• **Your instructions**
Nothing but the lines from the line with "Model this scene" to the line with "cam.location = (0, 0, CZ);", both included, is to be repeated, and those exactly. Leave out the pictures.

• **Provided data**
+ + + + +

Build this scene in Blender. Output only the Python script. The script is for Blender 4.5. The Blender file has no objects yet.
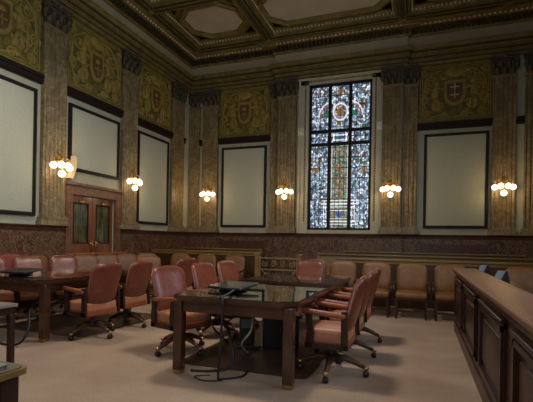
import bpy, math, random
from mathutils import Vector, Matrix
PI = math.pi
R = math.radians
random.seed(7)
COL = bpy.context.scene.collection
XL, XR, YB, YF = -7.2, 2.75, 12.1, -3.5       # room extents
ZC = 1.576                                      # top of the wainscot

# ------------------------------------------------------------------ materials
def new_mat(name):
    m = bpy.data.materials.new(name); m.use_nodes = True
    nt = m.node_tree; b = nt.nodes['Principled BSDF']
    return m, nt, b

def ramp(nt, stops, fac, interp='LINEAR'):
    r = nt.nodes.new('ShaderNodeValToRGB'); r.color_ramp.interpolation = interp
    e = r.color_ramp.elements
    while len(e) < len(stops): e.new(0.5)
    for k, (p, c) in enumerate(stops):
        e[k].position = p; e[k].color = (*c, 1)
    nt.links.new(fac, r.inputs[0]); return r.outputs[0]

def coords(nt, scale=(1, 1, 1)):
    t = nt.nodes.new('ShaderNodeTexCoord'); mp = nt.nodes.new('ShaderNodeMapping')
    mp.inputs['Scale'].default_value = scale
    nt.links.new(t.outputs['Object'], mp.inputs[0]); return mp.outputs[0]

def noise(nt, vec, scale, detail=4, rough=.55, dist=0.0):
    n = nt.nodes.new('ShaderNodeTexNoise')
    n.inputs['Scale'].default_value = scale; n.inputs['Detail'].default_value = detail
    n.inputs['Roughness'].default_value = rough; n.inputs['Distortion'].default_value = dist
    nt.links.new(vec, n.inputs['Vector']); return n.outputs['Fac']

def bump(nt, b, h, strength=.3, dist=.01):
    bp = nt.nodes.new('ShaderNodeBump'); bp.inputs['Strength'].default_value = strength
    bp.inputs['Distance'].default_value = dist
    nt.links.new(h, bp.inputs['Height']); nt.links.new(bp.outputs[0], b.inputs['Normal'])

def noisy(name, stops, scale=5, rough=.5, detail=4, stretch=(1, 1, 1), dist=0.0, bmp=0, metal=0, coat=0, spec=.5, bscale=None):
    m, nt, b = new_mat(name)
    v = coords(nt, stretch); f = noise(nt, v, scale, detail, .6, dist)
    nt.links.new(ramp(nt, stops, f), b.inputs['Base Color'])
    b.inputs['Roughness'].default_value = rough; b.inputs['Metallic'].default_value = metal
    b.inputs['Coat Weight'].default_value = coat; b.inputs['Specular IOR Level'].default_value = spec
    b.inputs['Coat Roughness'].default_value = .08
    if bmp:
        bump(nt, b, noise(nt, v, bscale or scale * 3, 3), bmp)
    return m

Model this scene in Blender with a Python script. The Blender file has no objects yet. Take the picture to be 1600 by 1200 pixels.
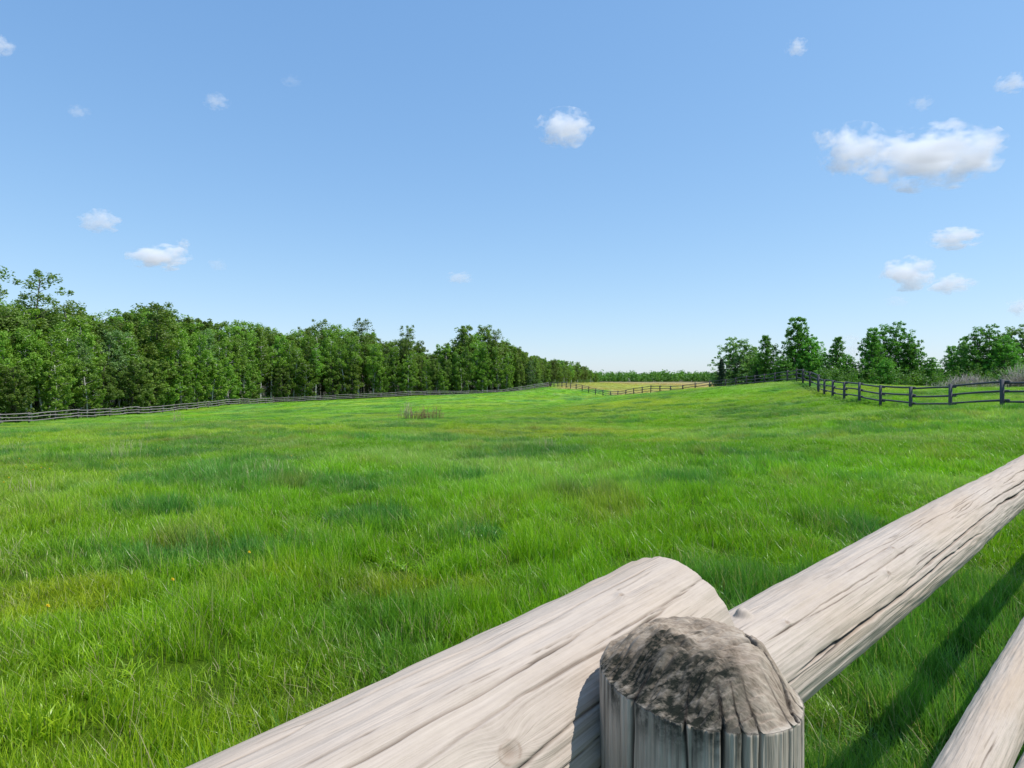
import bpy, math, random
import numpy as np
from math import radians, sin, cos, pi

# ------------------------------------------------------------------ camera, sky, sun, exposure
scene = bpy.context.scene
F, HY, CZ = 1000.0, 592.0, 1.6          # focal length in photo pixels, horizon row, eye height
cam_data = bpy.data.cameras.new('camera'); cam = bpy.data.objects.new('camera', cam_data)
scene.collection.objects.link(cam); scene.camera = cam
cam_data.sensor_width = 36; cam_data.lens = 36*F/1600; cam_data.clip_start = 0.03; cam_data.clip_end = 20000
cam.location = (0, 0, CZ); cam.rotation_euler = (radians(90) - math.atan((600-HY)/F), 0, 0)

SUN = (0.58, -0.09, 1.0)
sl = math.sqrt(sum(c*c for c in SUN)); sun_el = math.asin(1/sl); sun_az = math.atan2(SUN[0], SUN[1])
world = bpy.data.worlds.new('World'); scene.world = world; world.use_nodes = True
wn = world.node_tree; bg = wn.nodes['Background']
sky = wn.nodes.new('ShaderNodeTexSky'); sky.sky_type = 'NISHITA'; sky.sun_disc = False
sky.sun_elevation = sun_el; sky.sun_rotation = sun_az
sky.altitude = 0; sky.air_density = 1.0; sky.dust_density = 0.3; sky.ozone_density = 1.0
sep = wn.nodes.new('ShaderNodeSeparateColor'); comb = wn.nodes.new('ShaderNodeCombineColor'); wn.links.new(sky.outputs[0], sep.inputs[0])
for ch, (gain, gam) in enumerate(((.79, .76), (1.22, .61), (1.96, .46))):      # tone curve of the clear sky, per channel
    pw = wn.nodes.new('ShaderNodeMath'); pw.operation = 'POWER'; pw.inputs[1].default_value = gam; wn.links.new(sep.outputs[ch], pw.inputs[0])
    ml = wn.nodes.new('ShaderNodeMath'); ml.operation = 'MULTIPLY'; ml.inputs[1].default_value = gain; wn.links.new(pw.outputs[0], ml.inputs[0]); wn.links.new(ml.outputs[0], comb.inputs[ch])
wn.links.new(comb.outputs[0], bg.inputs[0]); bg.inputs[1].default_value = 0.15
ld = bpy.data.lights.new('sun', 'SUN'); ld.energy = 3.4; ld.angle = radians(0.5); ld.color = (1.0, 0.965, 0.91)
lo = bpy.data.objects.new('sun', ld); scene.collection.objects.link(lo)
from mathutils import Vector
lo.rotation_euler = Vector(SUN).to_track_quat('Z', 'Y').to_euler(); lo.location = (20, -5, 40)
scene.view_settings.view_transform = 'Standard'; scene.view_settings.look = 'None'
scene.view_settings.exposure = 0.55; scene.view_settings.gamma = 1.0
try:
    scene.cycles.volume_bounces = 16; scene.cycles.max_bounces = 16; scene.cycles.transparent_max_bounces = 8
except Exception: pass

# ------------------------------------------------------------------ helpers
rng = np.random.default_rng(7); random.seed(7)
COL = scene.collection
def tag(o, label=None, cat=None, group=None, kind=None):
    if label: o['label'] = label
    if cat: o['category'] = cat
    if group: o['group'] = group
    if kind: o['kind'] = kind
    return o
def empty(name, loc=(0, 0, 0), rz=0):
    o = bpy.data.objects.new(name, None); o.location = loc; o.rotation_euler = (0, 0, rz)
    o.empty_display_size = .2; COL.objects.link(o); return o
def mesh_np(name, verts, faces_flat, starts, totals, smooth=True):
    me = bpy.data.meshes.new(name)
    me.vertices.add(len(verts)); me.vertices.foreach_set('co', np.asarray(verts, np.float32).ravel())
    me.loops.add(len(faces_flat)); me.loops.foreach_set('vertex_index', np.asarray(faces_flat, np.int32))
    me.polygons.add(len(starts)); me.polygons.foreach_set('loop_start', np.asarray(starts, np.int32))
    me.polygons.foreach_set('loop_total', np.asarray(totals, np.int32))
    me.update(calc_edges=True)
    me.polygons.foreach_set('use_smooth', np.full(len(starts), smooth)); me.validate(); return me
def mesh_q(name, verts, quads, smooth=True):
    q = np.asarray(quads, np.int32); n = len(q); k = q.shape[1]
    return mesh_np(name, verts, q.ravel(), np.arange(n)*k, np.full(n, k), smooth)
def obj(name, me, mat=None, parent=None, loc=None):
    o = bpy.data.objects.new(name, me)
    if mat and not me.materials: me.materials.append(mat)
    if parent: o.parent = parent
    if loc is not None: o.location = loc
    COL.objects.link(o); return o
def fattr(me, name, data, kind='FLOAT'):
    a = me.attributes.new(name, kind, 'POINT')
    d = np.asarray(data, np.float32).ravel()
    a.data.foreach_set({'FLOAT': 'value', 'FLOAT_VECTOR': 'vector', 'FLOAT_COLOR': 'color'}[kind], d)

def _h(ix, iy, iz, s):
    n = (ix.astype(np.int64)*374761393 + iy.astype(np.int64)*668265263 + iz.astype(np.int64)*2147483647 + s*974711) & 0xffffffff
    n = ((n ^ (n >> 13))*1274126177) & 0xffffffff; n = ((n ^ (n >> 16))*2246822519) & 0xffffffff
    return ((n ^ (n >> 15)) & 0xffffff)/float(0xffffff)
def vnoise(x, y, z=0.0, s=0):
    x, y, z = np.broadcast_arrays(np.asarray(x, float), np.asarray(y, float), np.asarray(z, float))
    ix, iy, iz = np.floor(x), np.floor(y), np.floor(z)
    fx, fy, fz = x-ix, y-iy, z-iz
    fx, fy, fz = [f*f*(3-2*f) for f in (fx, fy, fz)]
    r = 0
    for a in (0, 1):
        for b in (0, 1):
            for c in (0, 1):
                w = (fx if a else 1-fx)*(fy if b else 1-fy)*(fz if c else 1-fz)
                r = r + w*_h(ix+a, iy+b, iz+c, s)
    return r*2-1
def fbm(x, y, z=0.0, o=4, s=0):
    r, a, t = 0, 1.0, 0
    for i in range(o):
        r = r + a*vnoise(np.asarray(x)*2**i, np.asarray(y)*2**i, np.asarray(z)*2**i, s+i*17); t += a; a *= .5
    return r/t
def ss(a, b, x):
    t = np.clip((x-a)/(b-a), 0, 1); return t*t*(3-2*t)

class NT:
    def __init__(s, name):
        s.m = bpy.data.materials.new(name); s.m.use_nodes = True; s.t = s.m.node_tree
        s.b = s.t.nodes['Principled BSDF']; s.out = s.t.nodes['Material Output']
    def n(s, typ, ins=None, **kw):
        nd = s.t.nodes.new('ShaderNode'+typ)
        for k, v in kw.items(): setattr(nd, k, v)
        for k, v in (ins or {}).items():
            if hasattr(v, 'is_linked') or hasattr(v, 'links'): s.t.links.new(v, nd.inputs[k])
            else: nd.inputs[k].default_value = v
        return nd
    def math(s, op, a, b=0.0, c=None):
        d = {0: a, 1: b}
        if c is not None: d[2] = c
        return s.n('Math', d, operation=op).outputs[0]
    def mix(s, f, a, b, mode='MIX'):
        nd = s.n('Mix', None, data_type='RGBA', blend_type=mode)
        for i, v in ((0, f), (6, a), (7, b)):
            if hasattr(v, 'links'): s.t.links.new(v, nd.inputs[i])
            else: nd.inputs[i].default_value = (tuple(v)+(1,) if isinstance(v, tuple) and len(v) == 3 else v)
        return nd.outputs[2]
    def ramp(s, f, pts):
        nd = s.n('ValToRGB', {0: f}); cr = nd.color_ramp
        while len(cr.elements) < len(pts): cr.elements.new(.5)
        for e, (p, c) in zip(cr.elements, pts):
            e.position = p; e.color = tuple(c)+(1,) if len(c) == 3 else c
        return nd.outputs[0]
    def noise(s, vec, scale, detail=4, rough=.55):
        return s.n('TexNoise', {'Vector': vec, 'Scale': scale, 'Detail': detail, 'Roughness': rough}).outputs[0]
    def bump(s, h, strength, dist, normal=None):
        d = {'Height': h, 'Strength': strength, 'Distance': dist}
        if normal is not None: d['Normal'] = normal
        return s.n('Bump', d).outputs[0]
    def link(s, a, b): s.t.links.new(a, b)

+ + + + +

• **Written reply**
Model this scene in Blender with a Python script. The Blender file has no objects yet. Take the picture to be 1600 by 1200 pixels.
import bpy, math, random
import numpy as np
from math import radians, sin, cos, pi

# ------------------------------------------------------------------ camera, sky, sun, exposure
scene = bpy.context.scene
F, HY, CZ = 1000.0, 592.0, 1.6          # focal length in photo pixels, horizon row, eye height
cam_data = bpy.data.cameras.new('camera'); cam = bpy.data.objects.new('camera', cam_data)
scene.collection.objects.link(cam); scene.camera = cam
cam_data.sensor_width = 36; cam_data.lens = 36*F/1600; cam_data.clip_start = 0.03; cam_data.clip_end = 20000
cam.location = (0, 0, CZ); cam.rotation_euler = (radians(90) - math.atan((600-HY)/F), 0, 0)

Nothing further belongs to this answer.